▼

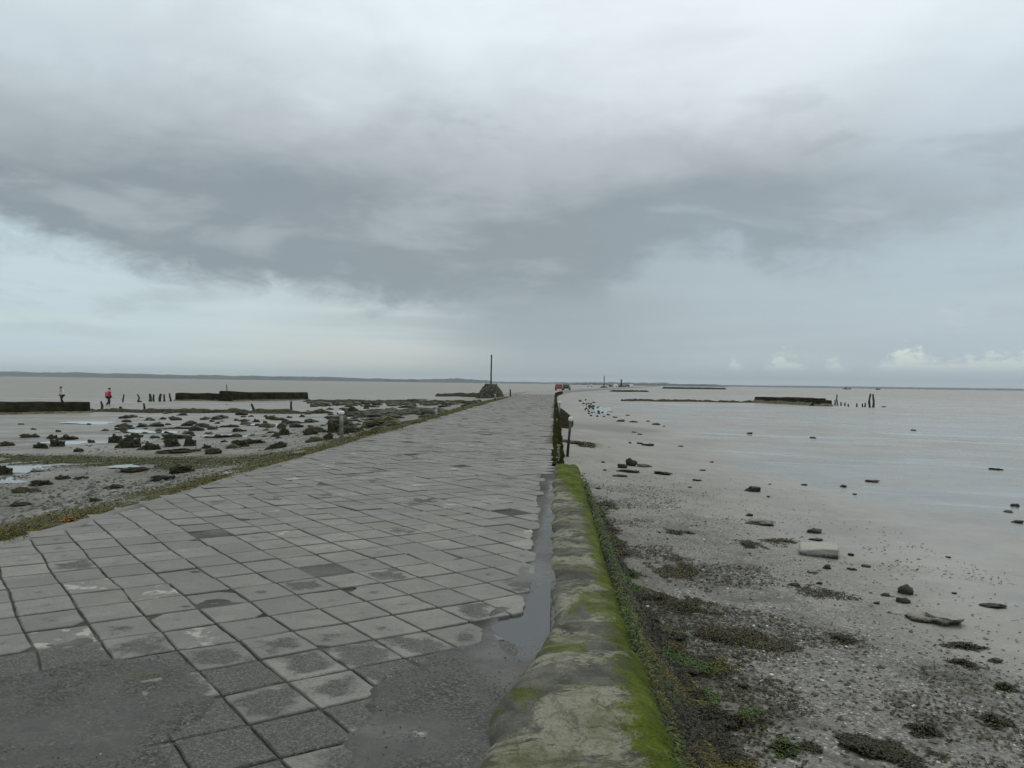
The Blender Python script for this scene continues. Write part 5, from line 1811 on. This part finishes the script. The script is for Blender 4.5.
    cu = base * mr(t, (hgt + 0.45) - el + (nz(t, P2, 2.6, 6, 0.7, 0.4) - 0.5) * 3.4, 0.1, 0.8) * mr(t, nz(t, P2, 1.1, 3, 0.5), 0.30, 0.46)
    col = mix(t, cu * 0.9, col, mix(t, mr(t, el, 0.8, 3.0), (0.48, 0.575, 0.59), (0.70, 0.76, 0.715)))
    P3 = comb(t, az * 0.3, el * 0.8, 15.0)
    cu2 = mr(t, nz(t, P3, 1.0, 5, 0.6, 0.3), 0.56, 0.68) * mr(t, el, 3.0, 3.8) * mr(t, el, 6.5, 5.0) * mr(t, az, A(700), A(780))
    col = mix(t, cu2 * 0.4, col, (0.50, 0.59, 0.62))
    # overcast everywhere else; thin, brighter overhead
    over = mr(t, el, 28, 60)
    col = mix(t, over * 0.85, col, (0.86, 0.865, 0.83))
    col = mix(t, 0.93, mix(t, 1.0, S(t, sky.outputs[0]), (K, K, K), 'MULTIPLY'), col)
    n = t.nodes.new('ShaderNodeVectorMath'); n.operation = 'SCALE'
    link(t, col, n.inputs[0]); n.inputs['Scale'].default_value = 1 / K
    t.links.new(n.outputs[0], bg.inputs['Color'])
    bg.inputs['Strength'].default_value = K
    w.cycles.sampling_method = 'MANUAL'; w.cycles.sample_map_resolution = 512


build_world()
sd = bpy.data.lights.new('sun', 'SUN'); sd.energy = 0.6; sd.angle = R(40); sd.color = (1.0, 0.96, 0.9)
so = bpy.data.objects.new('sun', sd); COL.objects.link(so)
dirv = Vector((math.sin(R(SUN_AZ)) * math.cos(R(SUN_EL)), math.cos(R(SUN_AZ)) * math.cos(R(SUN_EL)), math.sin(R(SUN_EL))))
so.rotation_euler = dirv.to_track_quat('Z', 'Y').to_euler()
so.location = dirv * 50

scene.view_settings.view_transform = 'Standard'
scene.view_settings.look = 'None'
scene.view_settings.exposure = 0.13
scene.view_settings.gamma = 1.0
scene.cycles.max_bounces = 5
scene.cycles.volume_bounces = 0
scene.cycles.use_denoising = True
scene.cycles.diffuse_bounces = 3
scene.cycles.glossy_bounces = 2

▲

*SHORT TASK*. Pull out all lines from the listing that contain the string "scene".

*SOLUTION FOR THIS PROBLEM*.
The Blender Python script for this scene continues. Write part 5, from line 1811 on. This part finishes the script. The script is for Blender 4.5.
scene.view_settings.view_transform = 'Standard'
scene.view_settings.look = 'None'
scene.view_settings.exposure = 0.13
scene.view_settings.gamma = 1.0
scene.cycles.max_bounces = 5
scene.cycles.volume_bounces = 0
scene.cycles.use_denoising = True
scene.cycles.diffuse_bounces = 3
scene.cycles.glossy_bounces = 2